The debate within radical organizing and activist circles regarding the question of “diversity of tactics” versus nonviolence is one in which there remains a strong polarization of opinion. Recent events in the Occupy movement have raised complex and vitally important questions about what forms of engagement are considered acceptable and strategic in the fight for social justice and freedom. Certain opinions emphasize a diversity of tactics and stress the legitimacy of various forms of militancy, including property destruction (economic sabotage) and street fighting (physical self defense). Other opinions emphasize a strict adherence to nonviolence for strategic reasons such as maintaining collective safety, avoiding alienating potential allies and to maintain the moral high ground. Most often, this form of reductionist debate has not been particularly illuminating or generative for momentum or capacity building. In particular, when the debate devolves into accusations or allegations born of stereotypical profiling, we collectively lose the ability to cultivate and strengthen authentic solidarity amongst a spectrum of willing participants based on a shared commitment to confronting the systems of oppression.

This is our attempt to offer an intervention in the ongoing polarized debate by raising questions regarding: how we organize our communities into a movement capable of the difficult and dangerous work of winning our freedom. We believe this is one way in which to encourage ensuing conversations that necessarily shift from the frame of debating tactics to the frame of inter-connecting strategies for community liberation.

  1. What is actually required for our society to deeply transform? If we want a free society in which we determine our own lives, with others, then this surely will require the destruction of capitalism, and the abolition of white supremacy, colonialism, and patriarchy. Realistically, what can lead to that outcome? Our strategy and tactics are based in seeking to answer that question. We are experimenting, while learning from the past, as well as from our own and others current experiences.
  2. We’ve seen over and over that the rulers of this society, those who profit from our pain, are afraid of and adamantly resistant to this kind of deep change. This system wages war on life. The elite have been fighting a war against those of us who want a different world since the beginning. Their war on us takes different forms and occurs with differing layers of visibility. We do not seek to convince those in power to give us freedom. We seek to take it. How?
  3. Peoples’ movements have generally included a variety of tactics in the context of their struggles. We look to our ancestors for inspirations of how to collectivize power and how to express that collectivized power: from the anti-enclosure uprisings in the Middle Ages of Europe, to the Irish anti-colonial movement against the British occupation, to the Azanian (South African) anti-apartheid struggle, to the labor wars throughout U.S.history, to the Black Freedom Struggle against Jim Crow racism. All of these movements have used tactics ranging from legal petitioning to armed warfare. How can we apply lessons from these struggles, recognizing the similarities and differences about our own time and place? How do assert our own and others’ legitimacy of self-determination in determining the means by which we struggle for our liberation? We ourselves are our own liberators
  4. What is “militancy”? For us, militants recognize that the rulers of this society are fighting a war against us and choose to respond wisely and creatively with a strategy to not submit to ongoing warfare, but also to end it. Being militant, for us, means keeping all of our options open, and our intentions to strategically confront the systems of power in the forefront. It means recognizing that people are getting hurt already, and that sometimes we have to make hard choices with real risks in all directions. It has been said that “freedom isn’t free”. There is a cost for freedom and there are risks to fighting for liberation. Asking and learning when to advance and fight, when to retreat and regroup, when to choose life and when to risk death, are fundamental questions that are embedded in the context of the conversation about militancy.

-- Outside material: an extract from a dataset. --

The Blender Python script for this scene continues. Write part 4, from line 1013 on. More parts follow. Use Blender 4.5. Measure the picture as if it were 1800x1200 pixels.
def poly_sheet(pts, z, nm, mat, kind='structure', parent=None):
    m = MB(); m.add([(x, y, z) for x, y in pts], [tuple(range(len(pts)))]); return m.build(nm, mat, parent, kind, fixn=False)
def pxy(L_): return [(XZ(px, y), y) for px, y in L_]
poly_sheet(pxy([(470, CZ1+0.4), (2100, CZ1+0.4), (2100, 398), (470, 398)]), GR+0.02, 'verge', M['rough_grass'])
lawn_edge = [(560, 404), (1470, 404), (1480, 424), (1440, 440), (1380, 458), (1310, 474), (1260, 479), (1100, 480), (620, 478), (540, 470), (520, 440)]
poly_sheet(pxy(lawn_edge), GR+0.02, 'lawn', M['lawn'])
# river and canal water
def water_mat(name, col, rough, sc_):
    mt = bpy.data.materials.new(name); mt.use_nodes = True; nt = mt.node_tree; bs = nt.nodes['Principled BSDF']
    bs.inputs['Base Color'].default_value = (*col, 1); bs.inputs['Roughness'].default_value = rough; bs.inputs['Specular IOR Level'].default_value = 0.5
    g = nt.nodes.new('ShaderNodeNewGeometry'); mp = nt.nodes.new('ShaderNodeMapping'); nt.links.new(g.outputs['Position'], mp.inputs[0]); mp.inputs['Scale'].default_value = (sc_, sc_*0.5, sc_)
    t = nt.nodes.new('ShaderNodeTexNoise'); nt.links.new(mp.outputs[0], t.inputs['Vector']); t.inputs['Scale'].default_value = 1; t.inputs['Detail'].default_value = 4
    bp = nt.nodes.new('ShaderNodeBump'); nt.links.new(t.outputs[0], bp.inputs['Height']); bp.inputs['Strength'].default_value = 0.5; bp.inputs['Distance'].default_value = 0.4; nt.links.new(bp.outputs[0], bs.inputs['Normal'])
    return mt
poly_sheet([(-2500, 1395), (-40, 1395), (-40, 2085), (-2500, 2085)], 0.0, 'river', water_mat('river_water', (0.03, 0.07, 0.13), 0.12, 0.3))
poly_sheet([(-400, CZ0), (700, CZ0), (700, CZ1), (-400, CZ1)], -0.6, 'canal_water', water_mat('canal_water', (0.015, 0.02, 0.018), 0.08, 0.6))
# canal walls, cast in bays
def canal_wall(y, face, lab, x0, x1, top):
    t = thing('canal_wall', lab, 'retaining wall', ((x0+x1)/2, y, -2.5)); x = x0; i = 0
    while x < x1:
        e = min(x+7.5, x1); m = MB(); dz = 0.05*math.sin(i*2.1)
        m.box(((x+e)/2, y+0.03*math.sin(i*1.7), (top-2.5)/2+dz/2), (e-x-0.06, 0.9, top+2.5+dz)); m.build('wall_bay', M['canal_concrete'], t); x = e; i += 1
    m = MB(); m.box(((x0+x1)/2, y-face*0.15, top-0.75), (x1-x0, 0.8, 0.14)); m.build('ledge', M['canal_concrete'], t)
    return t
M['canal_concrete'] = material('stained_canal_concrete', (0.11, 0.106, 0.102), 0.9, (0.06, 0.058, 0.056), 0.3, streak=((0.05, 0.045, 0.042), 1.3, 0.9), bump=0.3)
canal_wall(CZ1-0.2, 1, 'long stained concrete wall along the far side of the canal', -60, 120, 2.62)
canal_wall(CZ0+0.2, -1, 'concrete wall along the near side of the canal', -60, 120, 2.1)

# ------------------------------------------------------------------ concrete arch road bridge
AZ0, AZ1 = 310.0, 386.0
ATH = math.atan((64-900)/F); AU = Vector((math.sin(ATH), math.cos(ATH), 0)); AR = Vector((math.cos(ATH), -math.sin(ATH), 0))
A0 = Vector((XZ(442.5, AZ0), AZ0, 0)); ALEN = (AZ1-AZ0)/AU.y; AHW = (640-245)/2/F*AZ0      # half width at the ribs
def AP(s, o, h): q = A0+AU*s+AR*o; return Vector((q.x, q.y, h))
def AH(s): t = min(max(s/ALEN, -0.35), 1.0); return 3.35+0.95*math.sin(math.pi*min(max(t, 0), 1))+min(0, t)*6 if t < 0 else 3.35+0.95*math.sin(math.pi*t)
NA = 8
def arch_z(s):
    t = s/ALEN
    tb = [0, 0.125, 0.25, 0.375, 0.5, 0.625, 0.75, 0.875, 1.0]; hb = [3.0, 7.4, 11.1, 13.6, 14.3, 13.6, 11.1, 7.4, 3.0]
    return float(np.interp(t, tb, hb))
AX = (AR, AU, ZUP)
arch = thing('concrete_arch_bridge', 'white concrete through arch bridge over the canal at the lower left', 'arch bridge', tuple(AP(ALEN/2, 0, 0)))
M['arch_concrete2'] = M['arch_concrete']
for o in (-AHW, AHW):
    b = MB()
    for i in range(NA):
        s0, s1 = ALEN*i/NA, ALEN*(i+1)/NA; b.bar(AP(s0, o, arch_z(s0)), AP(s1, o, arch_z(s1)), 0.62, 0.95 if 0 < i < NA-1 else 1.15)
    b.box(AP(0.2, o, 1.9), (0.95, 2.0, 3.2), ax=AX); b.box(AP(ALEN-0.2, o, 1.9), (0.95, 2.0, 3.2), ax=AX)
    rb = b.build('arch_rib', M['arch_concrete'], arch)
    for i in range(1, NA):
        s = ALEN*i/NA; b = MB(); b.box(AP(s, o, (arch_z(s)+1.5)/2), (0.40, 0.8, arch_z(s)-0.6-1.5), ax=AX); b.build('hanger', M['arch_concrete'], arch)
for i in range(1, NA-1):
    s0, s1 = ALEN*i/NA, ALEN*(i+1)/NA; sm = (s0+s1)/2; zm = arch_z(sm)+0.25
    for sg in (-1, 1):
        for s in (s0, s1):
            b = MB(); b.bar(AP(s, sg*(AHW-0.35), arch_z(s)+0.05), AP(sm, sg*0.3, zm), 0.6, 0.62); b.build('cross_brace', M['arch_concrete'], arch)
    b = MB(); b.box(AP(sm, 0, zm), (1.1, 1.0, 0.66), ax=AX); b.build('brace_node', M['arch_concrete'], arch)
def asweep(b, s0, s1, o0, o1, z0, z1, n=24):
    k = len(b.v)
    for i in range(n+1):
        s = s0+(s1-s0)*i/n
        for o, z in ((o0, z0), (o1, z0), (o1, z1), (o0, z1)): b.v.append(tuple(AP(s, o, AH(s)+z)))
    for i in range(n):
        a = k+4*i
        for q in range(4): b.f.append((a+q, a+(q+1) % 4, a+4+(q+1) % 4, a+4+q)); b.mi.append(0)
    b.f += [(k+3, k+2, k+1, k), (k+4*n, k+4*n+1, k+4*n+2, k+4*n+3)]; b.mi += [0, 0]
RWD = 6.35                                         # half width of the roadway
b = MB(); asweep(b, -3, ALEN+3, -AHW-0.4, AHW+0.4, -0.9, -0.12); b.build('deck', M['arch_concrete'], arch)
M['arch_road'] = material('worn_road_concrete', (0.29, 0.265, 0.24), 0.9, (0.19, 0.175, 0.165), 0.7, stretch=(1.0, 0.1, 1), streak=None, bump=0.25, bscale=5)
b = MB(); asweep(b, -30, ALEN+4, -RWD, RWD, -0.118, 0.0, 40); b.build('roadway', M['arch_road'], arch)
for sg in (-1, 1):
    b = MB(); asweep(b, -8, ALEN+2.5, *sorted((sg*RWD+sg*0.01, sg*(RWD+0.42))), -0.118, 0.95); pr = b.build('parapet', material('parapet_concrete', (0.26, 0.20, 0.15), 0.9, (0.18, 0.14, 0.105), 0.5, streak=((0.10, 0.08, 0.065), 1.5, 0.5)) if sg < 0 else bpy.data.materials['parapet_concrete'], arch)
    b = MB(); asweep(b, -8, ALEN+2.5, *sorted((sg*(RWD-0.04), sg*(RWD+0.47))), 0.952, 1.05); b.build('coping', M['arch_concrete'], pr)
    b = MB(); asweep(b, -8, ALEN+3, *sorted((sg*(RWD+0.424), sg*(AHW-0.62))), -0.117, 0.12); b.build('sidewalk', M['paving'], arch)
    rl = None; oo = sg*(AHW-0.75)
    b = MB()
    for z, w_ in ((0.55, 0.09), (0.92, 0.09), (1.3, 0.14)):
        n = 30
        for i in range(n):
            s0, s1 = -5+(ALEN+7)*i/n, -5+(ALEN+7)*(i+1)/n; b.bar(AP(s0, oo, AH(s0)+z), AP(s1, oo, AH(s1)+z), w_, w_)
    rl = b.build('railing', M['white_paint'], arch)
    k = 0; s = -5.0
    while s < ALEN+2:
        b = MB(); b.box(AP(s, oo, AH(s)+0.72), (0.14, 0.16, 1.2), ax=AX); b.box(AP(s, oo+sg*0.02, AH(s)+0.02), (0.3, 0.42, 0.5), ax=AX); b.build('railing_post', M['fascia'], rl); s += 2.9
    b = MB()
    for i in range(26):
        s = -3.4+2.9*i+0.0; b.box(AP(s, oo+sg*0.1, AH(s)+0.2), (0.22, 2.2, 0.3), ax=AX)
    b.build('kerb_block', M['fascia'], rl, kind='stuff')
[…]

  5. Who are “militants”? We think it’s important for all kinds of people struggling for the world we want, to be thinking, acting, and relating in the context of a war we seek to survive and to end. What does it mean for working class people of all professions to be militants? How do neighbors and communities of all kinds take power and express agency in their home places, and defend them against repossession and possible armed assault? How do conscious, trained, organized radicals support a broad-based, widespread movement that makes revolution a living possibility everyone can feel in their gut? This is our challenge as we develop tactics and strategies that create more opportunities for all kinds of oppressed people to break with “legality”, challenge existing power structures and property relations, and fight for our freedom.

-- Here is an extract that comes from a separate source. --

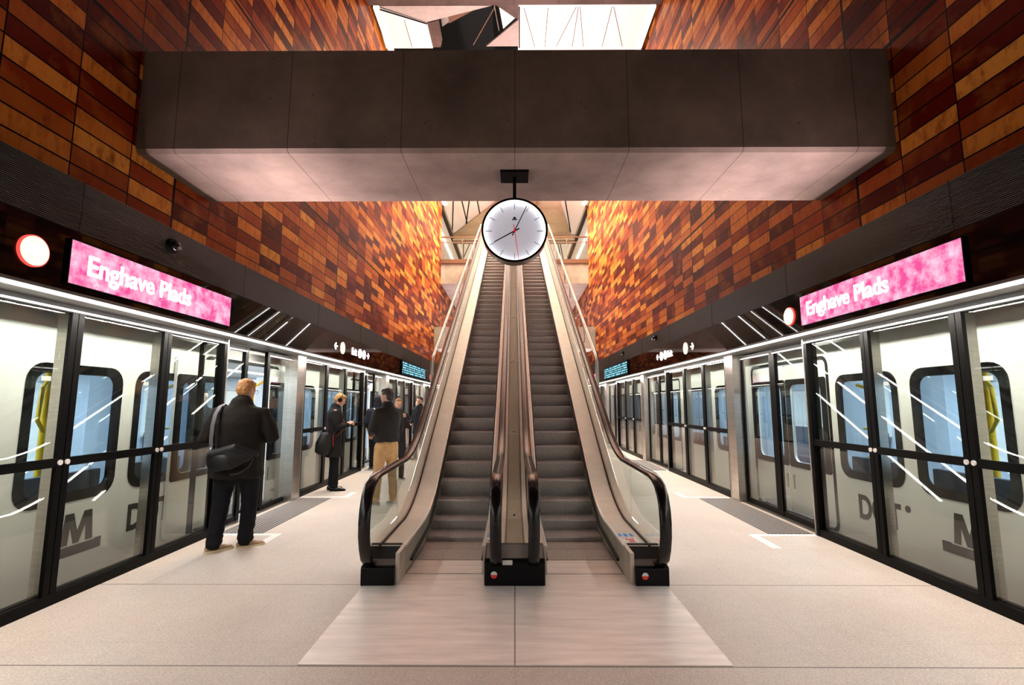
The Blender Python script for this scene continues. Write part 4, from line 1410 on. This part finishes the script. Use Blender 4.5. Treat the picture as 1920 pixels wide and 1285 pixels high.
MB().tube(along(w1, [(.20, -.22, .95), (.17, -.26, .86), (.08, -.27, .80), (.0, -.26, .79)]), .007, 8).build('hanging_strap', leather, bg, smooth=60)

# 2: headphones and phone
p2, w2, h2 = human('person', 'person in a black knee-length coat and black trousers looking down at a phone, blond hair',
    (-3.30, 9.2, 0), 68, H=1.74, build=1.0, coat=cloth('black_long_coat', (.011, .010, .011)), hem=.60, trousers=blackt, shoes=blackshoe, hair=blond, skin=sk1,
    arms={-1: ((-.22, .04, 1.12), (-.07, .22, 1.20)), 1: ((.23, .03, 1.12), (.09, .22, 1.18))},
    legs={-1: ((-.08, .01, .50), (-.085, -.01, .09), 12), 1: ((.08, .02, .50), (.09, .03, .09), -12)}, head_yaw=0, head_pitch=26)
def unit(o, f, p): o.location = f(p)
hpn = thing('headphones', 'black over-ear headphones on the blond person', 'headphones', tuple(w2((0, 0, 1.74))))
ring = [tuple(w2(h2((.088 * math.cos(a), -.0, 1.655 + .118 * math.sin(a))))) for a in [PI * i / 16 for i in range(17)]]
MB().tube(ring, .009, 8).build('headband', M['plastic'], hpn, smooth=60)
for q in (-1, 1):
    c0 = w2(h2((q * .078, .004, 1.648))); c1 = w2(h2((q * .108, .004, 1.648)))
    MB().cyl(tuple(c0), tuple(c1), .040, 20).build('ear_cup', M['plastic'], hpn, smooth=40)
ph = thing('phone', 'dark phone held by the person with headphones', 'phone', tuple(w2((0, .33, 1.24))))
A = w2((-.01, .30, 1.225)); B = w2((.01, .36, 1.30))
mp = MB().loft([(A, .036, .005), (B, .036, .005)], side=tuple(Matrix.Rotation(-math.radians(68), 3, 'Z') @ Vector((1, 0, 0))), seg=4, cap=False)
mp.build('case', M['plastic'], ph)
sb = thing('shoulder_bag', 'dark shoulder bag with red trim on the hip of the person with headphones', 'bag', tuple(w2((.2, -.14, .85))))
MB().loft([(w2((.20, -.20, .70)), .13, .05), (w2((.21, -.17, .85)), .15, .065), (w2((.20, -.14, 1.0)), .10, .05)], side=tuple(w2((0, 1, 0)) - w2((0, 0, 0))), seg=16).build('bag_body', leather, sb, smooth=180)
flat_strap([tuple(w2(p)) for p in ((.225, -.02, .80), (.240, -.03, .93), (.225, -.03, 1.0))], .012, .004, (0, 1, 0)).build('trim', M['sred'], sb)
flat_strap([tuple(w2(p)) for p in ((.20, -.12, 1.02), (.15, -.13, 1.25), (-.06, -.10, 1.47), (-.14, .05, 1.43), (-.02, .16, 1.25), (.15, .14, 1.08), (.215, .02, .98))], .016, .004, (0, 1, 0)).build('strap', cloth('dark_red_strap', (.14, .03, .03)), sb, smooth=60)

# 3: tan trousers
p3, w3, h3 = human('person', 'person in a dark jacket and tan trousers with grey shoes, turned towards the doors',
    (-2.00, 7.87, 0), -48, H=1.77, build=1.08, coat=brownjk, hem=.86, trousers=tan, shoes=greyshoe, sole=whitesole, hair=darkh, skin=sk2,
    arms={-1: ((-.25, .03, 1.14), (-.12, .26, 1.06)), 1: ((.26, .02, 1.14), (.12, .27, 1.06))},
    legs={-1: ((-.11, .05, .50), (-.13, .06, .09), 18), 1: ((.10, -.02, .50), (.10, -.08, .09), -6)}, head_yaw=-32, head_pitch=2)
# 4: hooded figure with white bag
p4, w4, h4 = human('person', 'person in a navy hooded jacket and black trousers seen from behind with a white bag',
    (-3.30, 12.05, 0), -25, H=1.72, build=1.12, coat=navy, hem=.84, trousers=blackt, shoes=blackshoe, sole=whitesole, hair=None, hood=cloth('dark_hood', (.012, .012, .018)), skin=sk2,
    arms={-1: ((-.27, .0, 1.14), (-.20, .18, 1.0)), 1: ((.27, .0, 1.14), (.22, .14, .98))})
wb = thing('shoulder_bag', 'white bag slung on the back of the hooded person', 'bag', tuple(w4((.1, -.2, 1.1))))
MB().loft([(w4((.02, -.19, .97)), .09, .05), (w4((.13, -.21, 1.05)), .13, .07), (w4((.18, -.18, 1.18)), .07, .05)], side=(0, 0, 1), seg=14).build('bag_body', cloth('white_canvas', (.62, .62, .64)), wb, smooth=180)
flat_strap([tuple(w4(p)) for p in ((.14, -.18, 1.2), (.03, -.17, 1.34), (-.12, -.12, 1.47))], .015, .005, (1, 0, 0)).build('strap', cloth('white_strap', (.55, .55, .56)), wb)
# 5: blond woman behind the tan-trousered person
p5, w5, h5 = human('person', 'blond person in a long dark coat behind the one in tan trousers',
    (-2.42, 10.4, 0), 150, H=1.64, build=.95, coat=cloth('dark_grey_coat', (.03, .028, .032)), hem=.50, trousers=blackt, shoes=blackshoe, sole=whitesole, hair=blond, skin=sk1, hair_len=.08,
    arms={-1: ((-.22, .08, 1.14), (-.08, .24, 1.36)), 1: ((.23, .02, 1.12), (.16, .2, 1.02))}, head_yaw=10)
# 6: far figure with a hand at the face
p6, w6, h6 = human('person', 'person far along the platform in a black hooded jacket with a hand at the face',
    (-2.70, 14.2, 0), 205, H=1.74, build=1.0, coat=cloth('black_jacket', (.014, .014, .017)), hem=.72, trousers=grey, shoes=blackshoe, hair=darkh, skin=sk2,
    arms={-1: ((-.22, .12, 1.20), (-.05, .15, 1.50)), 1: ((.24, .0, 1.12), (.2, .16, 1.0))}, head_yaw=0)
# passengers seen through the train windows
g2 = 'passengers inside the trains'
human('person', 'passenger in a dark jacket standing behind a right-hand train window', (4.75, 9.9, .0), -90, H=1.72, coat=navy, hem=.84, trousers=grey, shoes=blackshoe, hair=darkh, skin=sk2, grp=g2)
human('person', 'passenger in a red top standing deeper in the right-hand train', (4.8, 11.5, .0), -120, H=1.68, coat=cloth('red_top', (.42, .03, .04)), hem=.86, trousers=blackt, shoes=blackshoe, hair=blond, skin=sk1, grp=g2)
human('person', 'passenger in a dark coat standing just inside the open left train doorway', (-5.6, 8.9, .0), 100, H=1.78, coat=brownjk, hem=.7, trousers=blackt, shoes=blackshoe, hair=darkh, skin=sk2, grp=g2)

bpy.data.scenes.remove(WS)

  6. Engaging in militancy, whether acting against property or the agents of oppression, involves risk. Refusing to fight also involves risk. How do those risks balance out: for ourselves, for others, for all life in this world? While we assert our and others legitimacy in fighting back, we also seek to encourage the development of the skills that allow us to do so as wisely and securely as possible. How can we build more and better capacity to undermine the rulers’ ability to oppress, repress, and suppress? How can we fight in ways that minimize harm and danger to ourselves, our allies, and our strategic goals?
  7. Bringing militancy into our social movements changes us. It’s a lens or an attitude, that can help us fight the war better. But the war can get inside us, take us over. We can lose perspective on the culture this revolution is fighting for; a culture of participation, humility, compassion and of loving relationships. How can we defend our communities and movement with all tools necessary, without letting violence inside of movement debates, or by losing our perspective on how people may get hurt? There are real tensions here that we seek to address with more than a stridently dogmatic defense of revolutionary violence or a retreat to the moral blinders of purist pacifism.

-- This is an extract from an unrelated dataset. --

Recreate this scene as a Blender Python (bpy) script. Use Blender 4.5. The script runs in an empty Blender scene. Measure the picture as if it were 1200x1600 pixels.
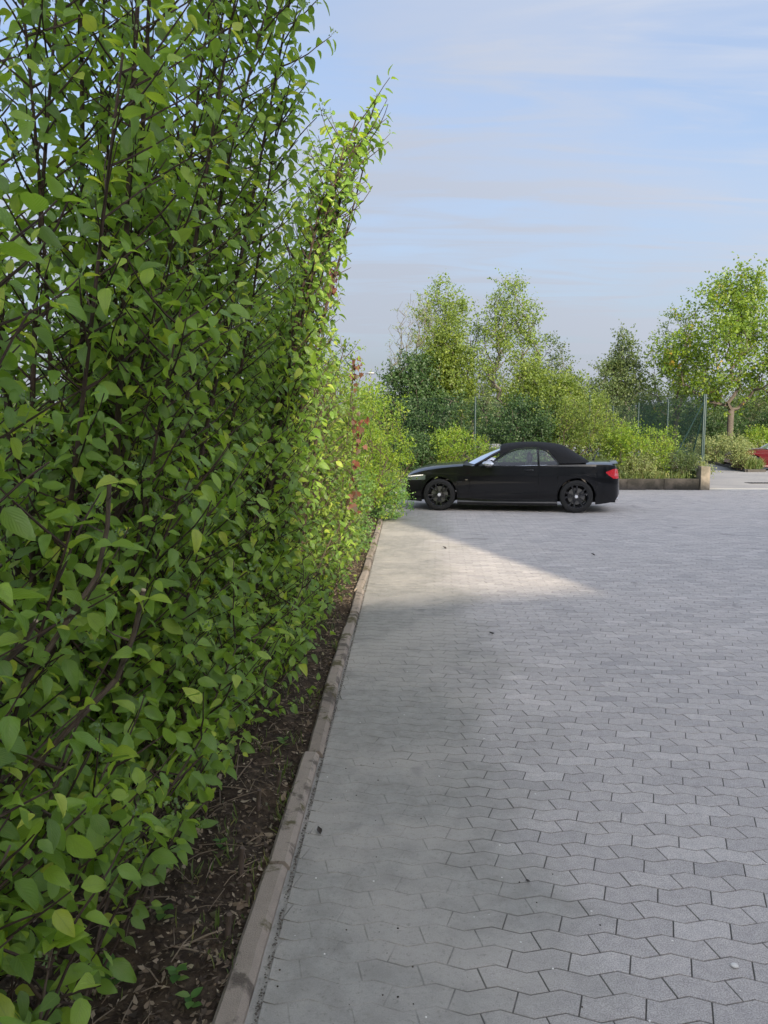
import bpy, bmesh, math, random
import numpy as np
from mathutils import Vector, Matrix, noise as mnoise
from mathutils.bvhtree import BVHTree

R = math.radians
scene = bpy.context.scene
COL = scene.collection
rng = np.random.default_rng(7)
random.seed(7)

# ------------------------------------------------------------------ camera
CAM_H = 1.62
cam_d = bpy.data.cameras.new('camera')
cam = bpy.data.objects.new('camera', cam_d)
COL.objects.link(cam)
cam.location = (0, 0, CAM_H)
cam.rotation_euler = (R(90 - 6.1), 0, R(1.67))
cam_d.sensor_fit = 'VERTICAL'
cam_d.sensor_height = 36.0
cam_d.lens = 27.0
cam_d.clip_start = 0.05
cam_d.clip_end = 3000
scene.camera = cam

# ------------------------------------------------------------------ light
SUN_EL = R(22)
SUN_AZ = Vector((0.33, -0.944, 0)).normalized()          # towards the sun: behind the camera, to the right
sun_dir = (SUN_AZ * math.cos(SUN_EL) + Vector((0, 0, math.sin(SUN_EL)))).normalized()
sl = bpy.data.lights.new('sun', 'SUN')
sl.energy = 2.15
sl.angle = R(0.9)
sl.color = (1.0, 0.87, 0.68)
so = bpy.data.objects.new('sun', sl)
COL.objects.link(so)
so.location = (8, -20, 20)
so.rotation_euler = sun_dir.to_track_quat('Z', 'Y').to_euler()

world = bpy.data.worlds.new('World')
scene.world = world
world.use_nodes = True
wn = world.node_tree
wn.nodes.clear()
def WN(t, **k):
    n = wn.nodes.new(t)
    for a, b in k.items(): setattr(n, a, b)
    return n
w_out = WN('ShaderNodeOutputWorld')
w_bg = WN('ShaderNodeBackground')
w_bg.inputs['Strength'].default_value = 0.085
w_sky = WN('ShaderNodeTexSky', sky_type='NISHITA', sun_disc=False)
w_sky.sun_elevation = SUN_EL
w_sky.sun_rotation = math.atan2(SUN_AZ.x, SUN_AZ.y)
w_sky.altitude = 300
w_sky.air_density = 1.0
w_sky.dust_density = 8.0
w_sky.ozone_density = 2.6
# thin cirrus: noise on a plane high above (direction.xy / direction.z), streaks drawn out sideways
w_tc = WN('ShaderNodeTexCoord')
w_sep = WN('ShaderNodeSeparateXYZ')
w_mx = WN('ShaderNodeMath', operation='MAXIMUM'); w_mx.inputs[1].default_value = 0.0
w_ad = WN('ShaderNodeMath', operation='ADD'); w_ad.inputs[1].default_value = 0.12
w_dx = WN('ShaderNodeMath', operation='DIVIDE')
w_dy = WN('ShaderNodeMath', operation='DIVIDE')
w_cmb = WN('ShaderNodeCombineXYZ')
wl = wn.links.new
wl(w_tc.outputs['Generated'], w_sep.inputs[0])
wl(w_sep.outputs['Z'], w_mx.inputs[0]); wl(w_mx.outputs[0], w_ad.inputs[0])
wl(w_sep.outputs['X'], w_dx.inputs[0]); wl(w_ad.outputs[0], w_dx.inputs[1])
wl(w_sep.outputs['Y'], w_dy.inputs[0]); wl(w_ad.outputs[0], w_dy.inputs[1])
wl(w_dx.outputs[0], w_cmb.inputs['X']); wl(w_dy.outputs[0], w_cmb.inputs['Y'])
def cloud_layer(scale, rot, stretch, detail, lo, hi, dist=0.6, loc=(0, 0, 0)):
    mp = WN('ShaderNodeMapping'); mp.inputs['Rotation'].default_value = (0, 0, rot)
    mp.inputs['Scale'].default_value = (scale, scale * stretch, 1); mp.inputs['Location'].default_value = loc
    nz = WN('ShaderNodeTexNoise'); nz.inputs['Scale'].default_value = 1.0; nz.inputs['Detail'].default_value = detail
    nz.inputs['Roughness'].default_value = 0.55; nz.inputs['Distortion'].default_value = dist
    mr = WN('ShaderNodeMapRange'); mr.inputs['From Min'].default_value = lo; mr.inputs['From Max'].default_value = hi
    mr.interpolation_type = 'SMOOTHSTEP'
    wl(w_cmb.outputs[0], mp.inputs[0]); wl(mp.outputs[0], nz.inputs['Vector']); wl(nz.outputs['Fac'], mr.inputs['Value'])
    return mr.outputs[0]
c1 = cloud_layer(0.42, R(-14), 2.6, 5.0, 0.36, 0.70, 0.5, (3.1, 1.7, 0))
c2 = cloud_layer(1.1, R(-20), 5.5, 7.0, 0.42, 0.78, 1.1, (0.4, 5.2, 0))
w_m1 = WN('ShaderNodeMath', operation='MULTIPLY'); w_m1.inputs[1].default_value = 0.52
w_m2 = WN('ShaderNodeMath', operation='MULTIPLY_ADD'); w_m2.inputs[1].default_value = 0.40
wl(c1, w_m1.inputs[0]); wl(c2, w_m2.inputs[0]); wl(w_m1.outputs[0], w_m2.inputs[2])
w_cl = WN('ShaderNodeMath', operation='MINIMUM'); w_cl.inputs[1].default_value = 0.9
w_b = WN('ShaderNodeMath', operation='ADD'); w_b.inputs[1].default_value = 0.22
wl(w_m2.outputs[0], w_b.inputs[0]); wl(w_b.outputs[0], w_cl.inputs[0])
# the veil thickens towards the horizon, where the line of sight runs through it longest
w_h1 = WN('ShaderNodeMapRange', interpolation_type='SMOOTHSTEP'); w_h1.inputs['From Min'].default_value = 0.0; w_h1.inputs['From Max'].default_value = 0.42
w_h1.inputs['To Min'].default_value = 0.5; w_h1.inputs['To Max'].default_value = 0.0
wl(w_mx.outputs[0], w_h1.inputs['Value'])
w_h2 = WN('ShaderNodeMath', operation='ADD'); wl(w_m2.outputs[0], w_h2.inputs[0]); wl(w_h1.outputs[0], w_h2.inputs[1]); wl(w_h2.outputs[0], w_b.inputs[0])
w_mix = WN('ShaderNodeMix', data_type='RGBA')
# ice cloud scatters forwards: the veil is brighter on the sun's side of the sky than opposite it
w_dot = WN('ShaderNodeVectorMath', operation='DOT_PRODUCT'); w_dot.inputs[1].default_value = sun_dir
wl(w_tc.outputs['Generated'], w_dot.inputs[0])
w_f1 = WN('ShaderNodeMath', operation='MULTIPLY_ADD'); w_f1.inputs[1].default_value = 0.5; w_f1.inputs[2].default_value = 0.5
wl(w_dot.outputs['Value'], w_f1.inputs[0])
w_f2 = WN('ShaderNodeMath', operation='POWER'); w_f2.inputs[1].default_value = 1.6; w_f2.use_clamp = True; wl(w_f1.outputs[0], w_f2.inputs[0])
w_f3 = WN('ShaderNodeMath', operation='MULTIPLY_ADD'); w_f3.inputs[1].default_value = 1.9; w_f3.inputs[2].default_value = 0.48; wl(w_f2.outputs[0], w_f3.inputs[0])
w_cc = WN('ShaderNodeVectorMath', operation='SCALE'); w_cc.inputs[0].default_value = (3.08, 3.30, 3.82)
wl(w_f3.outputs[0], w_cc.inputs['Scale']); wl(w_cc.outputs[0], w_mix.inputs['B'])
wl(w_cl.outputs[0], w_mix.inputs['Factor']); wl(w_sky.outputs[0], w_mix.inputs['A'])
wl(w_mix.outputs['Result'], w_bg.inputs['Color']); wl(w_bg.outputs[0], w_out.inputs[0])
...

  8. How can our militancy support and develop the leadership of women, queer and trans comrades in building a fighting movement? Our militancy is feminist, because confrontation has so often been interpreted as a realm of male domination and the re-creation of oppressive gender relationsHow can we intentionally create and implement pathways of strategic confrontation in ways that undermine rather than reinforce that tendency? We draw on the traditions of women’s revolutionary action from Harriet Tubman to Assata Shakur. Feminist understandings and practices create a context in which to ask: what forms of action and resistance best embody our values of participation, collective care and transformation?
  9. Life is inherently valuable. Our respect for life asks us to use all means we can to end this murderous system. It also asks that we struggle in humane ways that amplify life. Embracing this tension is at the center of our militancy.